Zoo Lake is a popular lake and public park in Johannesburg, South Africa. It is part of the Hermann Eckstein Park and is opposite the Johannesburg Zoo. The Zoo Lake consists of two dams, an upper feeder dam, and a larger lower dam, both constructed in natural marshland watered by the Parktown Spruit.

The land was originally part of the Braamfontein farm, and was bought by banker and mining magnate Hermann Eckstein for potential exploitation of minerals. When this objective failed, Eckstein laid it out as a timber plantation and named it Sachsenwald, after Otto von Bismarck’s estate in Germany. The plantation was started in 1891, and about three million trees were planted in the area. The forest became a favourite recreational spot for the wealthy Randlords and their families. About 10 years after Eckstein died, in August 1903, the Mayor of Johannesburg, W. St. John Carr, received a letter from his business partners (the firm Messrs. Wernher Beit & Co and Max Michaelis) with an offer of 200 acres of freehold ground for the Johannesburg Town Council to build the Johannesburg Zoo and the Herman Eckstein Park. The gift of land included a small Zoological Collection. 20 acres of the gifted land was to be used by the Imperial Light Horse Regiment, and is now the site of the War Museum and the Rand Regiments Memorial. The rest of the Sachsenwald land was developed into the present-day Johannesburg suburbs of Saxonwold and Forest Town.

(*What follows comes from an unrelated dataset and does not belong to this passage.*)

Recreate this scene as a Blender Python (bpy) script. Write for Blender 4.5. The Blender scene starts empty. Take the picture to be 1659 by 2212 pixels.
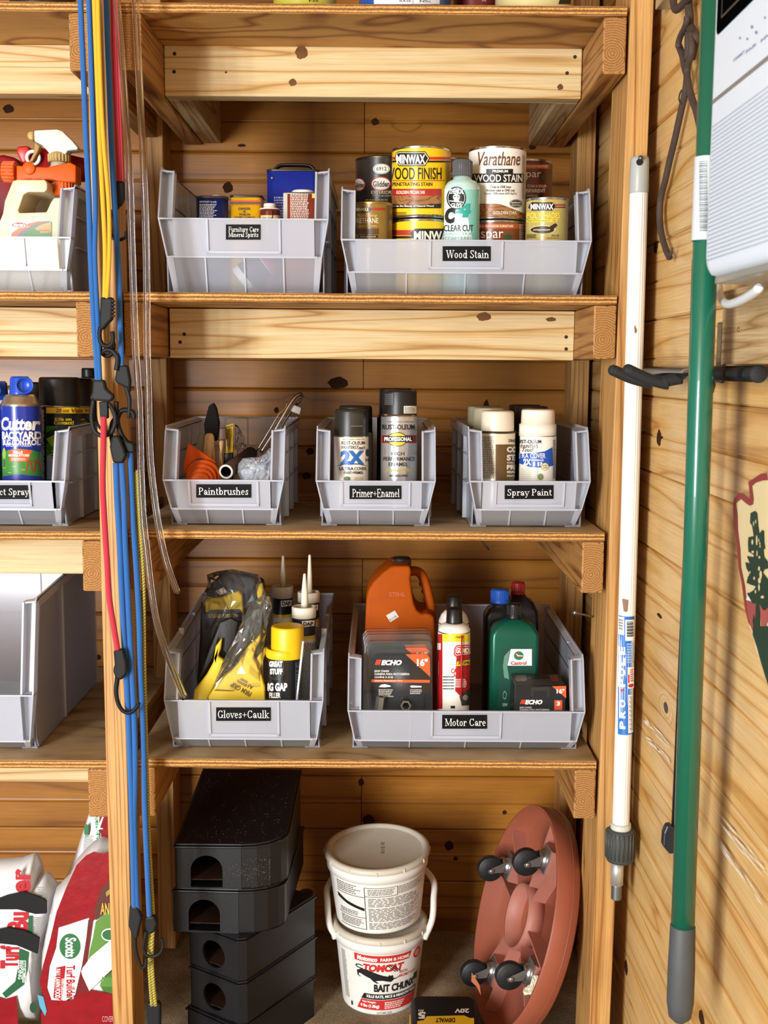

An artificial lake was added to the Park in 1908. It also boasts the Coronation Fountain, a "musical fountain" and a Johannesburg heritage symbol, which was built in 1937 to commemorate the coronation of King George VI and Queen Elizabeth. When Johannesburg celebrated its 70 birthday in 1956, as part of the city's celebration Margot Fonteyn danced Swan Lake with the Lake as a backdrop.